If I try to use human influence strategies and tactics of how to get other
people to do what I want, to work better, to be more motivated, to like me
and each other—while my character is fundamentally flawed,
marked by
duplicity and insincerity—then, in the long run, I cannot be successful. My
duplicity will breed distrust, and everything I do—even using so-called
good human relations techniques—will be perceived as manipulative. It
simply makes no difference how good the rhetoric is or even how good the
intentions are; if there is little or no trust, there is no foundation for
permanent success. Only basic goodness gives life to technique.
To focus on technique is like cramming your way through school. You
sometimes get by, perhaps even get good grades, but if you don’t pay the
price day in and day out, you never achieve true mastery of the subjects you
study or develop an educated mind.
Did you ever consider how ridiculous it would be to try to cram on a farm
—to forget to plant in the spring, play all summer and then cram in the fall
to bring in the harvest? The farm is a natural system.
The price must be paid
and the process followed. You always reap what you sow; there is no
shortcut.
This principle is also true, ultimately,
in human behavior, in human
relationships. They, too, are natural systems based on the law of the harvest.
In the short run, in an artificial social system such as school, you may be
able to get by if you learn how to manipulate the man-made rules, to “play
the game.” In most one-shot or short-lived human interactions, you can use
the Personality Ethic to get by and to make favorable impressions through
charm and skill and pretending to be interested in other people’s hobbies.
You can pick up quick, easy techniques that may work in short-term
situations. But secondary traits alone have no permanent worth in long-term
relationships. Eventually, if there isn’t deep
integrity and fundamental
character strength, the challenges of life will cause true motives to surface
and human relationship failure will replace short-term success.

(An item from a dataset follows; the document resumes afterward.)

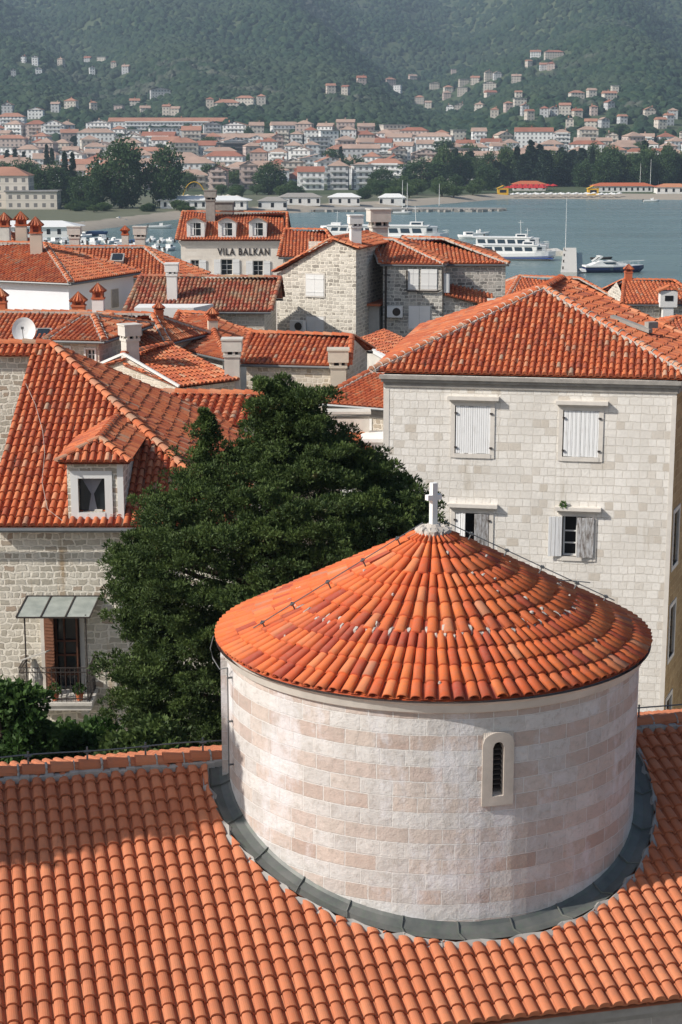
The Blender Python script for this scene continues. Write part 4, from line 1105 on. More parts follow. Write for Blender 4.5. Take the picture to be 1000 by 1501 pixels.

Many people with secondary greatness—that is, social recognition for
their talents—lack primary greatness or goodness in their character. Sooner
or later, you’ll see this in every long-term relationship they have, whether it
is with a business associate, a spouse, a friend,
or a teenage child going
through an identity crisis. It is character that communicates most
eloquently. As Emerson once put it, “What you are shouts so loudly in my
ears I cannot hear what you say.”
There are, of course, situations where people have character strength but
they lack communication skills, and that undoubtedly affects the quality of
relationships as well. But the effects are still secondary.
In the last analysis, what we
are
communicates far more eloquently than
anything we
say
or
do.
We all know it. There are people we trust absolutely
because we know their character. Whether they’re eloquent or not, whether
they have the human relations techniques or not, we trust them, and we
work successfully with them.
In the
words of William George Jordan, “Into the hands of every
individual is given a marvelous power for good or evil—the silent,
unconscious, unseen influence of his life. This is simply the constant
radiation of what man really is, not what he pretends to be.”